Wednesday, August 25, 2010

Benazir Bhutto, the former Pakistani Prime Minister and the first female leader of an Islamic state, was assassinated in 2007. Her death came weeks before an election that might well have returned her to power. She's the subject of a one-woman show at this year's Fringe Festival. WNYC's Arun Venugopal sat down with Anna Khaja, the Pakistani-American creator of "Shaheed: The Dream and Death of Benazir Bhutto." Khaja explains why Bhutto is just one of eight characters she decided to feature.

Anna Khaja: I selfishly intended to only play Benazir Bhutto. I think I kind of resemble her. The actress in me who's always striving for more thought it would be a good fit for me. But as I started my research, I started to realize it's not just about who she was on the inside. It's about who she was to so many different people. She was revered. She was despised. And she was a complicated human being, so I thought the best way to communicate who she was and what she meant to Pakistan and what she meant to the world was by showing all these different aspects of her.

In your portrayal of her, she is constantly weighed down by this burden knowing that her death is imminent.

That's right. She was giving her daughters their birthday gifts a year later. She knew what was most likely going to happen. She gave up being a mother. She gave up her life to in some way keep her father's movement of bringing democracy -- real democracy -- to Pakistan.

One of the biggest laughs in the audience came during your portrayal of one of your characters, Condoleezza Rice. You suggest she was this preachy, smarmy woman who really talked down to Benazir.

I included Condoleezza Rice because I wanted to make it clear to the audience the pressure that Benazir was under in those last days of her life. The United States had clearly told her that she needed to follow through on her commitment, but [former president of Pakistan Perez] Musharraf wasn't meeting his end of the commitment. He wasn't protecting her. He certainly wasn't welcoming her. And, in a sense, the United States wasn't doing anything to support or protect her either.

You have this character Afshan, she's this 13-year-old student at a madrassa and on one hand, she's really sweet and wide-eyed and very naive, but she also goes around beating up prostitutes. I'm just wondering, what does Afshan tell us about the future of Pakistan?

The future of Pakistan is precarious. You know, I based that on a true story. At a girls' madrassa, they have something called agitation day and a group of girls went out to the red-light district and they found a brothel owner and they actually called in cameras and radio stations. They made that prostitute stand in front of them and read a statement saying that she was corrupting Pakistan. That's frightening to me. Now, madrassa just means school, but these fundamentalist madrassas are so scary and I think a lot of the problem comes down to the fact that there's no public education. And these schools offer free clothing, free school, free shelter, free education. And it's very tempting.
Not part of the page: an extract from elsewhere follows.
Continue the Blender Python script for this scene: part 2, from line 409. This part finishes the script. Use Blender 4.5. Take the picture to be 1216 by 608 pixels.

The fact that you put in this 13-year-old sounds almost like a comment on the country itself. It's almost like neither is really a full fledged adult in charge of itself.

That's right. It never has been. There's a theme running throughout my play, I think, about fathers and daughters and also about Benazir being a mother to Pakistan. I think that every character in my play except perhaps Condoleezza, sort of by the end of their monologue, disintegrates or becomes very small, becomes this child looking for a mother figure in Benazir. Pakistan is a broken country that's looking for leadership and I think that's why the people adored her so much because she represented that to them -- that hope.